STATE election data show that the cost of running a winning campaign in Hawaii has increased little since 1994, the first year data were available.
According to the Campaign Spending Commission website, the 18-year average cost of a winning campaign is $37,238.65; a winning campaign cost $33,051.27 in 1994 and $36,468.57 in 2012.
The bill calls for public financing in each election cycle to be calculated by adding the costs of all winning House campaigns in the previous general election, subtracting the top three and bottom three spenders from that total and dividing by the number of House seats.

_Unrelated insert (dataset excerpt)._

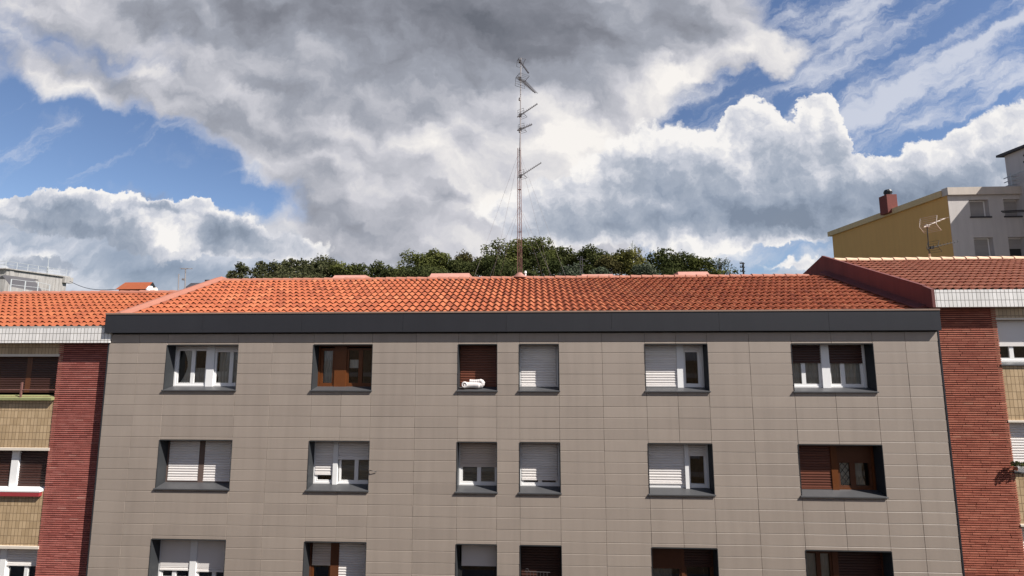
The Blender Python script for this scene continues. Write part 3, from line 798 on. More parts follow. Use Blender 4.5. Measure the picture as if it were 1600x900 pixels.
window(grey, x0, x1, z0, z1, D, .33, [
    dict(a=x0 + .03, b=s1, drop=wz(1050, 888), shutter=M['wood_dark'], smooth=True, leaves=[(x0 + .03, s1)], sash=M['wood_dark'], curtains=[(M['curtain_grey'], x0 + .08, s1 - .1, z0, z1 - .4, 5, .2, 1)]),
    dict(a=s1 + .08, b=x1 - .03, drop=wz(1095, 884), shutter=SD, leaves=[(s1 + .08, x1 - .03)], sash=M['wood_dark'])], M['wood_dark'], mull=[(s1, s1 + .08, .01)], label='dark wooden window deep in shade')
x0, x1, z0, z1 = bounds(5, 2); s1, s2, ma = wx(1280, 885), wx(1301, 885), wx(1310, 885)
window(grey, x0, x1, z0, z1, D, .33, [
    dict(a=x0 + .03, b=ma, leaves=[(x0 + .03, s1), (s1, s2)], sash=M['wood_dark'], zt=z1 - .15, curtains=[(M['curtain'], x0 + .06, s2 - .05, z0, z1 - .16, 7, 0, 1)]),
    dict(a=ma, b=x1 - .06, drop=z0 + .14, shutter=SD)], M['wood_dark'], mull=[(s2, ma, .01)], label='dark wooden window with pale net curtain and brown shutter')

# bent wire on the cladding beside the middle window
p = at(577, 735, D - .01); q = at(588, 737.5, D - .035)
b = MB(); b.path([(p.x, D + .02, p.z), (p.x + .03, D - .03, p.z + .004), ((p.x + q.x) / 2, D - .05, p.z - .004), (q.x, D - .02, q.z)], .008, 6); b.build('wire_hook', M['black'], grey)

# ------------------------------------------------------------------ neighbour on the left
lb = empty('apartment_building', (-19, 13.2, 0), 'red brick and beige tiled house with bright orange roof and mossy window sill', 'building')
NY = 13.2; PX0, PX1 = -14.05, -12.335; LW0, LW1 = -16.6, -14.05
LR = [(11.90, 13.06), (9.22, 10.36), (6.55, 7.66)]
def neighbour_wall(parent, xa, xb, wa, wb, rows, ztop):
    b = MB()                                                              # tiled wall with the openings left free
    for (p, q) in ((xa, wa), (wb, xb)):
        if q - p > .02: b.box(p, q, NY + .02, NY + .50, 0, ztop)
    zz = ztop
    for (z0, z1) in rows: b.box(wa, wb, NY + .021, NY + .50, z1, zz); zz = z0
    b.box(wa, wb, NY + .021, NY + .50, 0, zz)
    o = b.build('wall', M['beige_tile'], parent)
    c = MB(); c.box(xa, xb, NY + 1.2, 21.0, 0, ztop); c.build('body', M['pale_render'], parent)
    return o
neighbour_wall(lb, -26, PX0 + .1, LW0, LW1, LR, 13.9)
brick_pier(lb, PX0, PX1, NY, 3.0, 13.70, 21)
for (z0, z1) in LR:
    b = MB(); b.box(LW0, LW1 + .03, NY - .015, NY + .10, z1 + .002, z1 + .075); b.build('lintel', M['lintel'], lb)
b = MB(); b.box(-26, -12.28, 12.95, 13.55, 13.465, 13.89); band = b.build('eaves_band', M['white_tile'], lb)
b = MB(); b.box(-26, -12.42, 12.97, 13.13, 13.892, 13.955); b.build('gutter', M['concrete'], band)
LEY, LEZ, LRY, LRZ = 13.10, 13.90, 17.2, 15.34
b = MB(); b.prism_x([(LEY, LEZ - .03), (LRY, LRZ - .04), (21.1, LEZ), (21.1, 13.6), (LEY, 13.6)], -26, -12.37); lroof = b.build('roof', M['oxblood'], lb)
tile_roof('tiles', lroof, M['tile_left'], -26, -12.38, LEY, LEZ, LRY, LRZ, seed=8, w=.225)
ridge_caps(lroof, M['verge'], -26, -12.4, LRY, LRZ + .03, seed=9)
b = MB(); b.face([(-26, LRY, LRZ + .03), (-12.38, LRY, LRZ + .03), (-12.38, 21.1, LEZ + .05), (-26, 21.1, LEZ + .05)]); b.build('rear_slope', M['tile_left'], lroof)
NYF = NY + .16
z0, z1 = LR[0]; m0, m1 = X(38, 585, NYF), X(46, 585, NYF)
w = window(lb, LW0, LW1, z0, z1, NY + .02, .20, [dict(a=LW0 + .03, b=m0, drop=z0 + .11, shutter=SD), dict(a=m1, b=LW1 - .03, drop=z0 + .11, shutter=SD)], M['wood_dark'], mull=[(m0, m1, .01)], lining=None, sill=False, label='brown shuttered window behind a thin rail')
b = MB(); b.prism_x([(NY - .09, z0 - .10), (NY - .09, z0 - .03), (NY + .21, z0 + .02), (NY + .21, z0 - .10)], LW0 - .05, LW1 + .01); b.build('sill', M['green_sill'], w)
zr = Z(0, 609, NY - .03)
b = MB(); b.tube((LW0, NY - .03, zr), (LW1 + .01, NY - .03, zr), .014); xp = X(33, 615, NY - .03); b.box(xp - .022, xp + .022, NY - .05, NY - .02, z0 - .02, zr + .22); b.build('guard_rail', M['rusty'], w)
z0, z1 = LR[1]; m0, m1 = X(19, 730, NYF), X(30, 730, NYF)
w = window(lb, LW0, LW1, z0, z1, NY + .02, .16, [dict(a=LW0 + .03, b=m0, drop=z0 + .11, shutter=SD), dict(a=m1, b=LW1 - .02, drop=z0 + .11, shutter=SD)], PV, mull=[(m0, m1, .06)], lining=None, sill=False, label='brown shuttered window with a white post and red edged sill')
b = MB(); b.prism_x([(NY - .07, z0 + .005), (NY - .07, z0 + .05), (NY + .19, z0 + .09), (NY + .19, z0 + .005)], LW0 - .05, LW1 - .06); b.build('sill', M['white_paint'], w)
b = MB(); b.prism_x([(NY - .065, z0 - .115), (NY - .065, z0 + .003), (NY + .1, z0 + .003), (NY + .1, z0 - .115)], LW0 - .05, LW1 - .08); b.build('sill_edge', M['red_paint'], w)
z0, z1 = LR[2]; m0, m1 = X(0, 885, NYF), X(9, 885, NYF); s1 = X(39, 890, NYF)
w = window(lb, LW0, LW1, z0, z1, NY + .02, .16, [dict(a=LW0 + .05, b=m0, drop=Z(0, 872, NYF), shutter=SW, smooth=True), dict(a=m1, b=LW1 - .05, drop=Z(30, 883, NYF), shutter=SW, leaves=[(m1, s1), (s1, LW1 - .05)])], PV, mull=[(m0, m1, .04)], lining=None, label='white window with its shutter a third down')

# ------------------------------------------------------------------ neighbour on the right
rb = empty('apartment_building', (17, 13.2, 0), 'taller red brick house with oxblood gable wall and brownish tiled roof', 'building')
RP0, RP1 = 10.965, 12.685; RW0, RW1 = 12.685, 15.3
RR = [(12.80, 14.03), (10.00, 11.30), (7.40, 8.66)]
neighbour_wall(rb, RP1 - .1, 24, RW0, RW1, RR, 14.6)
brick_pier(rb, RP0, RP1, NY, 3.0, 14.44, 22, 'brick_orange')
for (z0, z1) in RR:
    b = MB(); b.box(RW0 - .03, RW1, NY - .015, NY + .10, z1 + .002, z1 + .055); b.build('lintel', M['lintel'], rb)
GX = 10.86
b = MB(); b.box(GX, 24, 12.95, 13.60, 14.375, 14.845); b.build('eaves_band', M['white_tile'], rb)
REY, REZ, RRY, RRZ = 12.98, 14.80, 17.5, 16.38
b = MB(); b.prism_x([(REY, REZ - .03), (RRY, RRZ - .04), (22, REZ), (22, 14.4), (REY, 14.4)], GX + .06, 24); rroof = b.build('roof', M['oxblood'], rb)
tile_roof('tiles', rroof, M['tile_right'], GX + .05, 24, REY, REZ, RRY, RRZ, seed=12, w=.205)
ridge_caps(rroof, M['ridge_pale'], GX + .4, 24, RRY, RRZ + .04, r=.125, length=.42, seed=13)
b = MB(); b.face([(GX, RRY, RRZ + .03), (24, RRY, RRZ + .03), (24, 22, REZ + .05), (GX, 22, REZ + .05)]); b.build('rear_slope', M['tile_right'], rroof)
b = MB(); b.prism_x([(12.94, 14.37), (12.94, 14.86), (13.2, 14.985), (RRY, RRZ + .23), (22, REZ + .1), (22, 12.5), (13.45, 12.5), (13.45, 14.37)], GX - .03, GX + .05)
gable = b.build('gable_wall', M['oxblood'], rb)
b = MB(); sl2 = (RRZ + .23 - 14.985) / (RRY - 13.2)
for k in range(10):
    ya, yb = 13.2 + k * (RRY - 13.2) / 10, 13.2 + (k + 1) * (RRY - 13.2) / 10; za, zb_ = 14.985 + (ya - 13.2) * sl2, 14.985 + (yb - 13.2) * sl2
    b.hull([(GX - .04, ya, za + .002), (GX + .06, ya, za + .002), (GX + .06, ya, za + .02), (GX - .04, ya, za + .02)], [(GX - .04, yb, zb_ + .002), (GX + .06, yb, zb_ + .002), (GX + .06, yb, zb_ + .02), (GX - .04, yb, zb_ + .02)], rnd.uniform(.2, .8))
b.build('coping', M['oxblood'], gable)
z0, z1 = RR[0]; s1 = X(1583, 555, NYF)
window(rb, RW0, RW1, z0, z1, NY + .02, .16, [dict(a=RW0 + .02, b=14.6, drop=Z(1590, 541, NYF), shutter=SW, smooth=True, leaves=[(RW0 + .02, s1), (s1, 13.9), (13.9, 14.6)], sash=PV)], PV, lining=None, label='white window under a plain grey shutter box')
z0, z1 = RR[1]
window(rb, RW0, RW1, z0, z1, NY + .02, .16, [dict(a=RW0 + .02, b=14.6, drop=Z(1590, 722, NYF), shutter=SW, leaves=[(RW0 + .02, 13.6), (13.6, 14.6)])], PV, lining=None, label='window closed by a pale shutter, plants on its sill')
z0, z1 = RR[2]
window(rb, RW0, RW1, z0, z1, NY + .02, .16, [dict(a=RW0 + .02, b=14.6, drop=z0 + .12, shutter=SW)], PV, lining=None)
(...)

According to the commission, the cost to the state if all 51 House districts have one candidate who receives public funding would be $1.66 million, and $3.32 million if two candidates per district run a publicly funded campaign.
In written testimony to legislators, the commission has cautioned, "Unless the Legislature provides funding for this program and other commission expenses, this proposed comprehensive public funding program will not be implemented in 2016."
Ward said he thinks government money will likely dry up before it can be allotted to election financing.
"The budget is a big variable," he said. "If the governor’s early learning (program), sequestration, the ‘Inouye cliff,’ the unfunded liabilities and the collective bargaining come in at a big amount of money … that program is going to have to stand on its own merits when it comes to getting a piece of the pie."